Entre los buenos ratos de la vida, sin duda alguna, se pueden poner en primera línea los de conversar con los amigos. Cumpliendo esta norma que llevo con orgullo, he vuelto a pasar una rato de conversación y compañía con un amigo al que admiro profundamente en su arte, en su libre profesionalidad, y en su entrega a los demás en un bello concepto de la generosidad. Me refiero a alguien bien conocido en nuestra ciudad que merece toda esa admiración por su obra y manera de ser. Estoy escribiendo sobre Alfonso Aramburu.

Conozco a Alfonso de hace mucho tiempo. Los dos estamos en la misma década de nacimiento, aunque separados en distancia a favor suya. Su familia, onubense, su educación Marista, sus juegos infantiles en el Paseo del Chocolate, como nosotros gustamos decir, en la Plaza de las Monjas, en cualquier rincón de Huelva de esos que se nos meten en el alma para siempre.

Su afición a la mar. Alfonso, no te quites nunca esa gorra que da a tu figura sabor marinero, de marisma, de tu pueblo choquero. Cuantas veces me he cruzado con él por la ría. Alfonso en el silencio de las velas en su catamarán, yo en mi Taylor de motor. Ambos siempre impregnados de la sal y el sol de Punta Umbría. Sus estudios le convirtieron en un arquitecto genial, donde dejó su impronta en el Ayuntamiento onubense y su afán de creación, siempre en libertad, dejando muestras de pinturas, de murales bellísimos y para mí, como muestra de su genio, en esos apuntes instantáneos que tantas veces le hemos visto improvisar de forma genial.

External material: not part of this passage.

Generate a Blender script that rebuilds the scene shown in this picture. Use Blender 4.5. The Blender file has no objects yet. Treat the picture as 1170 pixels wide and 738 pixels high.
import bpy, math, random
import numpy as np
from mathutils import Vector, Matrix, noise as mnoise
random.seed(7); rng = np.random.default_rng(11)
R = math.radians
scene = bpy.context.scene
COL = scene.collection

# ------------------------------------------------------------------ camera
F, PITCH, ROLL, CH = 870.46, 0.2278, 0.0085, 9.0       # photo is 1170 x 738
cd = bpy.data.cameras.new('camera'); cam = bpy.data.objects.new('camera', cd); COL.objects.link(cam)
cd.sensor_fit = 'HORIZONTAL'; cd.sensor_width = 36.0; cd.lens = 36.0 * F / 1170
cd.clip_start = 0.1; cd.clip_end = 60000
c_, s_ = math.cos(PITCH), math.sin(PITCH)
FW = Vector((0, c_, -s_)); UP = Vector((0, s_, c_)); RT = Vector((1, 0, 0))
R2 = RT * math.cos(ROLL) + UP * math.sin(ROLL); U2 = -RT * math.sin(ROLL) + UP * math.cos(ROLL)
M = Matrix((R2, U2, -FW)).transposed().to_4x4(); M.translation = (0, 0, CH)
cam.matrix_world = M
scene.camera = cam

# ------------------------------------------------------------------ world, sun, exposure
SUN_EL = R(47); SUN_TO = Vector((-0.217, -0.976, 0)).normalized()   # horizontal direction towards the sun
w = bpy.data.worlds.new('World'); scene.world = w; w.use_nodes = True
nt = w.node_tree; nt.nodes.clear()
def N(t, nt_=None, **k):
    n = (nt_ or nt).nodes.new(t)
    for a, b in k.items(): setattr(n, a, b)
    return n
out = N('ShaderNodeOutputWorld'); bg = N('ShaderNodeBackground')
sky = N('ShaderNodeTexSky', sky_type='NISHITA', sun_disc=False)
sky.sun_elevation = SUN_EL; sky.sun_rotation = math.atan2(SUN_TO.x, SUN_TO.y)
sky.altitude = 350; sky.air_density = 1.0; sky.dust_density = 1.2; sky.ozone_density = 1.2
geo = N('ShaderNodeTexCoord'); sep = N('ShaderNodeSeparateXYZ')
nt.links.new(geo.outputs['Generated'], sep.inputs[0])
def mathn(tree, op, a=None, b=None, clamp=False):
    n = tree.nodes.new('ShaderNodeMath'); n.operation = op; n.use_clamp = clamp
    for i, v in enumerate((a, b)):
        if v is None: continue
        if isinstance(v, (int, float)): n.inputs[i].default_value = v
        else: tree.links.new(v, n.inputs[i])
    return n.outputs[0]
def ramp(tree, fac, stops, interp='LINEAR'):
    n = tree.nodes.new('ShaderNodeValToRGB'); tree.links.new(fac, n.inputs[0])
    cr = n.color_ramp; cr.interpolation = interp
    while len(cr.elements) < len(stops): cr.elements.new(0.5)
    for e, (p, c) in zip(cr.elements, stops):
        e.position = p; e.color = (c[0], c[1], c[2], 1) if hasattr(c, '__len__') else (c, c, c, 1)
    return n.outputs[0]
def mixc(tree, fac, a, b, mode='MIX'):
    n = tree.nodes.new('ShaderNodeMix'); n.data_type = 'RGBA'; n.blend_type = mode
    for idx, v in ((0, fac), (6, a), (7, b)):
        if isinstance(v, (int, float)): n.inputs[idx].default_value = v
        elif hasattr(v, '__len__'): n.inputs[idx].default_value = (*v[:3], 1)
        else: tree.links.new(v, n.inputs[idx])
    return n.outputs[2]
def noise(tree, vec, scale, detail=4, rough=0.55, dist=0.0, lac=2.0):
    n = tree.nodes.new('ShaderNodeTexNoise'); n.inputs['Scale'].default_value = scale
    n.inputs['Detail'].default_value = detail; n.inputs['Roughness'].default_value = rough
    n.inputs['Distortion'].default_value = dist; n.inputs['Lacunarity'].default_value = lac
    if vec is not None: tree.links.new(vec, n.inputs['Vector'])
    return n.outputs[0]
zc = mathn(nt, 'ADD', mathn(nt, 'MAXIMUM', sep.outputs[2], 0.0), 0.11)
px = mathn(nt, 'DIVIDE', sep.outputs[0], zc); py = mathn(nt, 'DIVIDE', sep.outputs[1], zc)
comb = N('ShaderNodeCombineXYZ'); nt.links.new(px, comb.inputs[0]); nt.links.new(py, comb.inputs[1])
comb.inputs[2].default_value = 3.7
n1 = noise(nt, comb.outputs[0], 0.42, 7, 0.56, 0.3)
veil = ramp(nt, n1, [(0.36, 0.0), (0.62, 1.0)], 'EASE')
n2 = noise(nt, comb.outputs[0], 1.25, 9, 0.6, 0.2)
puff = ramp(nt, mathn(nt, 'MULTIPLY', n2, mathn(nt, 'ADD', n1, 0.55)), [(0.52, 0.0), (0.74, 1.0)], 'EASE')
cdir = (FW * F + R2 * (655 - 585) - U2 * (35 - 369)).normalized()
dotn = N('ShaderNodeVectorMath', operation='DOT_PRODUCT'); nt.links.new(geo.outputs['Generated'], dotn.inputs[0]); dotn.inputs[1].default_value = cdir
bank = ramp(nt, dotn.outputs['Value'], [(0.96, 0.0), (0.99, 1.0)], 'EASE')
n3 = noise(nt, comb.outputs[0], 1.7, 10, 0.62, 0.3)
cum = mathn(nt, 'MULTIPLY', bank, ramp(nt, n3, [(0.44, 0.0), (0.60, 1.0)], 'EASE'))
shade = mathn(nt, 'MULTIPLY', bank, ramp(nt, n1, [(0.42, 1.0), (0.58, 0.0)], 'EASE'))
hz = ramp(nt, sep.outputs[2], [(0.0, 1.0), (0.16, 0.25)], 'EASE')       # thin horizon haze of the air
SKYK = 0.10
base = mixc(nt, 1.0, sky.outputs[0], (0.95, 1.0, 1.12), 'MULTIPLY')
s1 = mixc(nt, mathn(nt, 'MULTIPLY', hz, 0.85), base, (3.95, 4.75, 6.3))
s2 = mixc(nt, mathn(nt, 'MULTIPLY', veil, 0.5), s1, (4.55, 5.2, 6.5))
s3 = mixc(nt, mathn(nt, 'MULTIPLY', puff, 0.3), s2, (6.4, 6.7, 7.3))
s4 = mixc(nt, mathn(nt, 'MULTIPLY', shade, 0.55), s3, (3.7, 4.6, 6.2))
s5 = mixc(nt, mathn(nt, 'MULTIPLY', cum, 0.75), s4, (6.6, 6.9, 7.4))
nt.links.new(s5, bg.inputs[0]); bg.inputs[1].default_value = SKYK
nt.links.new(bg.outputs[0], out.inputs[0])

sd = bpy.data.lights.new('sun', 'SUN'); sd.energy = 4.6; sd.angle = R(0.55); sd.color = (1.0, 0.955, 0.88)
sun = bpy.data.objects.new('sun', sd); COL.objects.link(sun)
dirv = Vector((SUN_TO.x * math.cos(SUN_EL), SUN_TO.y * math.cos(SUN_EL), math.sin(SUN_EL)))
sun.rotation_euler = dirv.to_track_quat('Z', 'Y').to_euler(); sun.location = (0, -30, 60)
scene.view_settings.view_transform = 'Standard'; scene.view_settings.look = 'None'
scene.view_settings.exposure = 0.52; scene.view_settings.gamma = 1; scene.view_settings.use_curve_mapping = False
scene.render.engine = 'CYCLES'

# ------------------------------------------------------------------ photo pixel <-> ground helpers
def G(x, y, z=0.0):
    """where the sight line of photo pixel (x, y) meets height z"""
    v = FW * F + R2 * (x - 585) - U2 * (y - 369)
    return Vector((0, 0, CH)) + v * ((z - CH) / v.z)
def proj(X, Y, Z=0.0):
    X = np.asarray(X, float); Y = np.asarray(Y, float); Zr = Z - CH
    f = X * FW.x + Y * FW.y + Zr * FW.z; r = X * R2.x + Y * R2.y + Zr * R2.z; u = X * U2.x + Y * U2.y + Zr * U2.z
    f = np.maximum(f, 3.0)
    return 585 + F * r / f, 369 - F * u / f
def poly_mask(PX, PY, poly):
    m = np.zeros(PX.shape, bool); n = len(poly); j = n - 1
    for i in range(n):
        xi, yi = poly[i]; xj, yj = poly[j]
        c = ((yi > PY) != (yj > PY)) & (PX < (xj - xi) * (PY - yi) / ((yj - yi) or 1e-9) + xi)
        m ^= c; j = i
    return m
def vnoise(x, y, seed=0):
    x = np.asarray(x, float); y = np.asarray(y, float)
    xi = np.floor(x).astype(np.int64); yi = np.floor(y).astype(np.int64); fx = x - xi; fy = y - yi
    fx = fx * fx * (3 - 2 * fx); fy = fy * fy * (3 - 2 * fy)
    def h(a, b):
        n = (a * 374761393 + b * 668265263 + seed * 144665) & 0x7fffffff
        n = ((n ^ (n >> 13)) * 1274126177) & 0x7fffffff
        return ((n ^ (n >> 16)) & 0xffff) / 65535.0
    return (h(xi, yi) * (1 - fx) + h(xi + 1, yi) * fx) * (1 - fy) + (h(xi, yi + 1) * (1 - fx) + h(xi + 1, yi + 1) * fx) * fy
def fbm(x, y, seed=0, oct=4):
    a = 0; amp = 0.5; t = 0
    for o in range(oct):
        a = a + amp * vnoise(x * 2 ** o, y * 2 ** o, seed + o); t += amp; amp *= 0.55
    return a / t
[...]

Hace varias décadas, mientras charlábamos una noche en la redacción del viejo Odiel, me improvisó un dibujo inspirado en la técnica de Vázquez Díaz que guardo con afecto. Otro sobre un paisaje marinero de Huelva que sirvió de portada para mi libro A la orillas del Odiel y hace unos días uno representando a un Cristo lleno de dolor, que dedicó amablemente a Lupe, mi mujer. Qué manera de expresar en pocos minutos toda la grandeza de un arte en la que él es un auténtico maestro.

Alfonso, al que Huelva le ha rendido muchos homenajes en testimonio de su valía, de esa generosidad que mantiene en un espíritu de solidaridad con los necesitados, en ese amor a las cosas y a las tradiciones de esta tierra y este mar nuestro de cada día al que adoramos. Siempre que nos encontramos en la reuniones de antiguos alumnos maristas, nuestros recuerdos vuelan a los inolvidables años de la adolescencia. Su pintura será siempre su mejor recuerdo para todos. Su espíritu marinero queda plasmado en ese cuadro que regaló a la Sociedad Colombina, para su Museo en la Rábida. Alfonso Aramburu es un hombre de Huelva, de espíritu y ejemplo renacentista, que nos arropa en su conversación con pensamientos llenos de profundidad y amistad. Creo que somos muchos los que le admiramos y reconocemos su valía y arte y su corazón entregado a la generosidad a favor de los necesitados. Todo un ejemplo que yo deseo, humildemente, reconocer. Gracias, Alfonso, amigo.